Irregularidades – Na petição, a advogada pede ao
promotor de Justiça de Alto Paraíso para suspender o processo por não
observância do Código Florestal, ausência de estudos ambientais e hidrológicos
que autorizem a expansão do perímetro urbano de Alto Paraíso.
No
documento, ela observa a pressa da prefeitura em pôr em andamento esse processo
de modificação do atual Plano Diretor, aponta irregularidades detectadas pelo
Grupo de Trabalho do Plano Diretor do COMDEMA e identifica algumas
irregularidades verificadas no processo licitatório.
“É
absolutamente imprescindível que tal revisão seja precedida de estudos
ambientais, sobretudo estudos hídricos, para que a expansão proposta não
acarrete um gravíssimo desabastecimento em uma cidade que já sofre com cortes
sistemáticos de água e energia”, aponta a petição.
A advogada
diz que a prefeitura também não observou as diretrizes da lei nacional de
confecção de plano diretor que manda fazer avaliação de capacidade de
abastecimento e densidade.
“O prefeito
não pode simplesmente aumentar o perímetro urbano sem que se avalie previamente
a capacidade de captação de água. A gente sabe que têm sido feitas reuniões e
algumas audiências públicas, e que esses estudos não estão sendo feitos nem
pela empresa e nem por uma equipe de cientistas, como ocorrreu na época da
elaboração do Plano Diretor em vigor.
Loteamentos – Moradores que estiveram nas
reuniões e nas audiências públicas dizem que o projeto é grande e que haverá um
aumento significativo do tamanho e que vai mais do que dobrar o perímetro
urbano da cidade. No projeto do atual prefeito e alguns vereadores, haverá
possibilidade de novos loteamentos.
“A questão é
que há uma jurisprudência pacífica no STJ que manda que o Código Florestal seja
observado na aprovação de um plano diretor. Ou seja, que sejam identificadas as
áreas que não podem ser edificadas e outras questões. Essa determinação abrange
cidades que têm um determinado número de habitantes”, afirma Flávia.
Moradores
que não quiseram se identificar dizem que não se sabe se por trás desse novo
plano diretor há o objetivo de regularizar loteamentos irregulares, interesses
imobiliários e os já visíveis avanços do agronegócio sobre a APA do Pouso Alto,
que é uma zona de amortecimento que protege o Parque Nacional da Chapada dos
Veadeiros, porque o plano diretor ainda não foi concluído.
Tais
moradores também garantem que quem tem um lote rural nas proximidades da cidade
no valor de R$ 5 mil, com a expansão da cidade irá valer dez vezes mais. E
asseguram que é bem possível que existam proprietários e incorporadoras
interessadas, pressionando a prefeitura a fazer o novo plano diretor sem as
exigências das leis. “Tanto é que se sabe que já está na mesa do governador de
Goiás, Ronaldo Caiado (DEM), um projeto para acabar com a APA do Pouso Alto”,
dizem eles.
Estudos do
Instituto Chico Mendes de Conservação da Biodiversidade (ICMBio) e da
WWF-Brasil também depõem contra esse tipo de ampliação do perímetro urbano de
Alto Paraíso ao comprovarem que o adensamento populacional em municípios
localizados nas proximidades de unidades de conservação, inevitavelmente, irá
destruí-las. O Parque Nacional é a única unidade de conservação do Cerrado.
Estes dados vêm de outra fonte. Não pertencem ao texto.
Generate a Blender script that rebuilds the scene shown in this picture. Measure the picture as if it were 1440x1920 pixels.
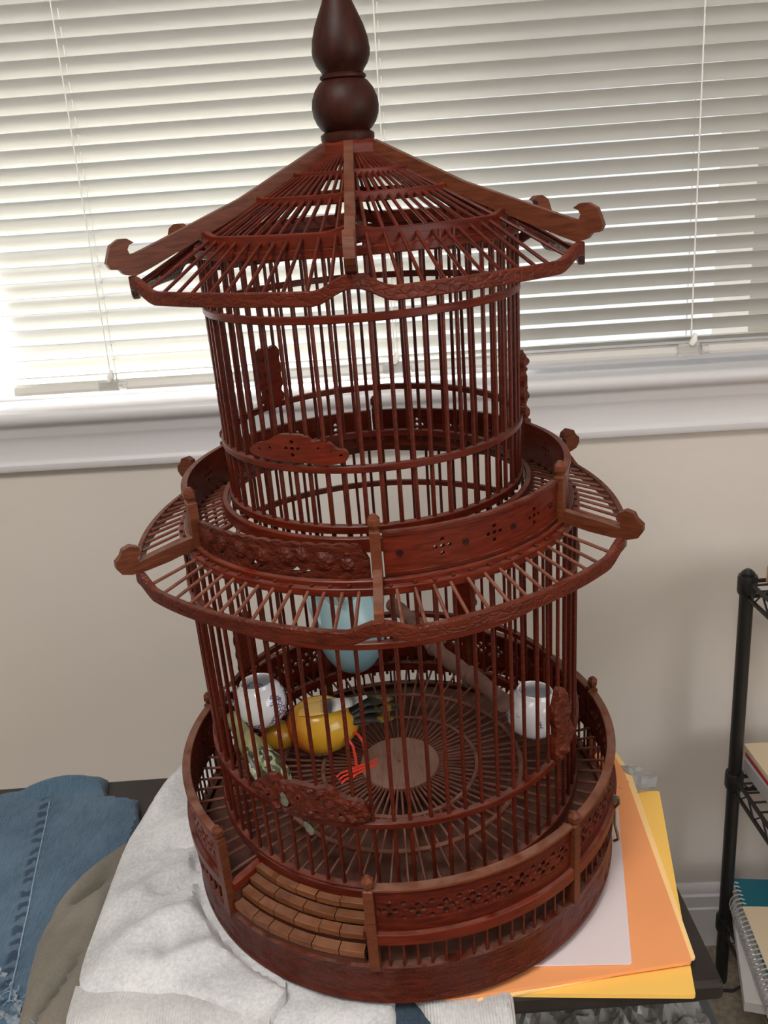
import bpy, math, random
from math import sin, cos, pi, radians, degrees, atan2, hypot, sqrt, floor
from mathutils import Vector, Matrix, noise
from mathutils.geometry import delaunay_2d_cdt

for o in list(bpy.data.objects):
    bpy.data.objects.remove(o)
SC = bpy.context.scene
COL = SC.collection
random.seed(7)

# ------------------------------------------------------------------ camera
F_PX, PITCH, ROLL, CAM_Z = 1613.565, 0.308057, -0.068515, 0.55574
cd = bpy.data.cameras.new('camera')
cam = bpy.data.objects.new('camera', cd)
COL.objects.link(cam)
SC.camera = cam
cd.sensor_fit = 'VERTICAL'
cd.sensor_height = 32.0
cd.lens = 32.0 * F_PX / 1920.0
cd.clip_start = 0.02
cd.clip_end = 100
cam.matrix_world = (Matrix.Translation((0, 0, CAM_Z)) @ Matrix.Rotation(pi / 2 - PITCH, 4, 'X')
                    @ Matrix.Rotation(ROLL, 4, 'Z'))

# ------------------------------------------------------------------ world, lights, exposure
W = bpy.data.worlds.new('overcast_sky')
SC.world = W
W.use_nodes = True
bg = W.node_tree.nodes['Background']
bg.inputs[0].default_value = (0.96, 0.985, 1.0, 1)
bg.inputs[1].default_value = 1.3

def area(name, loc, target, sx, sy, power, color):
    l = bpy.data.lights.new(name, 'AREA')
    l.shape = 'RECTANGLE'
    l.size, l.size_y, l.energy, l.color = sx, sy, power, color
    o = bpy.data.objects.new(name, l)
    COL.objects.link(o)
    o.location = loc
    o.rotation_euler = (Vector(target) - Vector(loc)).to_track_quat('-Z', 'Y').to_euler()
    return o

# added fill lights: one from the right behind the camera, one from overhead
area('side_fill_light', (1.93, -1.3, 0.75), (0.0, -0.6, 0.55), 1.5, 1.2, 27, (1.0, 0.97, 0.95))
area('overhead_fill_light', (-0.45, -0.55, 1.86), (-0.45, -0.55, 0.0), 0.7, 0.7, 41, (1.0, 0.965, 0.93))

# hazy sun outside: it reaches only the lower left of the blind, the added slab and wall shade the rest
sl = bpy.data.lights.new('sun', 'SUN')
sl.energy = 55.0
sl.angle = radians(9)
sl.color = (1.0, 0.97, 0.92)
sun = bpy.data.objects.new('sun', sl)
COL.objects.link(sun)
sun.rotation_euler = Vector((-0.42, -0.42, -1.0)).to_track_quat('-Z', 'Y').to_euler()

SC.view_settings.view_transform = 'Standard'
SC.view_settings.look = 'None'
SC.view_settings.exposure = 0.0
SC.view_settings.gamma = 1.0
SC.view_settings.use_curve_mapping = False

# ------------------------------------------------------------------ materials
def new_mat(name):
    m = bpy.data.materials.new(name)
    m.use_nodes = True
    nt = m.node_tree
    return m, nt, nt.nodes['Principled BSDF']

def nd(nt, typ, **kw):
    n = nt.nodes.new(typ)
    for k, v in kw.items():
        if k.startswith('i_'):
            n.inputs[k[2:]].default_value = v
        else:
            setattr(n, k, v)
    return n

def ramp(nt, stops):
    r = nt.nodes.new('ShaderNodeValToRGB')
    el = r.color_ramp.elements
    while len(el) > 1:
        el.remove(el[-1])
    el[0].position, el[0].color = stops[0][0], (*stops[0][1], 1)
    for p, c in stops[1:]:
        e = el.new(p)
        e.color = (*c, 1)
    return r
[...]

Ameaça – Pequenos proprietários de terras e
moradores locais denunciam que o prefeito só convocou para a audiência do dia
28 os grileiros, que se apresentam como representantes do agronegócio. A
população denuncia o esquema e diz que a revisão do plano diretor visa
legalizar a invasão.
Um dos
proprietários de terras, que não quis se identificar temendo represálias, conta
que não é só a unidade de conservação que está sob ameaça. “Nós, pequenos
proprietários de terras ao redor do parque, temos sido as principais vítimas da
grilagem”.
O
agronegócio repete, na Chapada dos Veadeiros, a mesma ação violenta e
devastadora usada no oeste da Bahia nos anos 1970 a 1990, quando expulsou e
assassinou centenas de pequenos proprietários, arrendatários, ribeirinhos,
indígenas e quilombolas para implantar imensas lavouras de extensão.
O Parque
Nacional da Chapada dos Veadeiros é a principal unidade de conservação do Bioma
Cerrado e foi eleita, em 2001, patrimônio mundial pela Organização das Nações
Unidas para a Educação, a Ciência e a Cultura (Unesco).